The algorithm proceeds as follows. First, solve the metric LP relaxation to obtain the optimal fractional solution x*. Consider the vector x*/2; it satisfies most cut constraints but may fall short on a family of “deficient cuts” where the sum of x*/2 is less than one. Next, decompose x* into a convex combination of spanning trees belonging to a family ℱ_{>0}. For each tree T in this family, split its edge set into an {s,t}‑path P_T (or, more generally, a T‑join) and its complement C_T. This decomposition induces a natural partition of x* into two components: the half‑vector x*/2 and a residual vector Δ_T that precisely compensates for the deficient cuts of T.
The crucial insight is that for each deficient cut S, the LP solution x* contains enough “slack” to define a small, explicitly given vector z_S that raises the cut value to one when added to x*/2. By assigning to each tree T the sum of the appropriate z_S vectors (tailored to the cuts where T fails parity), the authors obtain a correction vector y_T such that x*/2 + y_T satisfies all parity constraints. Importantly, the cost of y_T can be bounded by (3/5)·OPT, where OPT denotes the optimal integer solution (which equals the LP optimum for metric instances). Consequently, the Christofides‑type tour built from T has total cost at most OPT + (3/5)·OPT = (8/5)·OPT.
The analysis hinges on two lemmas. Lemma 1 shows that x* can be written as ½·x* + Δ, where Δ is a non‑negative combination of the cut‑specific vectors z_S. Lemma 2 proves that the total weight of Δ does not exceed 3/5 times the LP optimum. The proof uses a careful accounting of the contribution of each edge to the deficient cuts and exploits the metric property to bound the necessary augmentation.
To demonstrate the limits of the “Best‑of‑Many” approach, the authors construct a concrete graph instance in which every tree in ℱ_{>0} produces an {s,t}‑tour whose cost is exactly 3/2 · OPT. This example shows that, despite the improved worst‑case bound, the algorithm may still return a tour that is no better than the classical 3/2 guarantee when the LP optimum coincides with the integer optimum.
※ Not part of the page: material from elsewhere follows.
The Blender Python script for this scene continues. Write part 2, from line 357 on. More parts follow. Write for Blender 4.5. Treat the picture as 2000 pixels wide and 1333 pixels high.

From an implementation perspective, the algorithm is attractive. The convex combination ℱ_{>0} can be obtained via standard decomposition techniques in polynomial time, and the correction vectors y_T are computed by simple arithmetic operations on the entries of x*. No additional linear programs or sophisticated combinatorial subroutines are required, making the method practically efficient while delivering a provably better approximation ratio.
In summary, the paper delivers a new 8/5‑approximation algorithm for metric {s,t}‑path TSP and shortest connected T‑joins, simplifies the underlying analysis, and provides an explicit, LP‑free correction mechanism. It also clarifies the inherent limitations of the “Best‑of‑Many” Christofides paradigm, thereby setting the stage for future research aimed at breaking the 8/5 barrier or designing alternative strategies that overcome the identified worst‑case scenarios.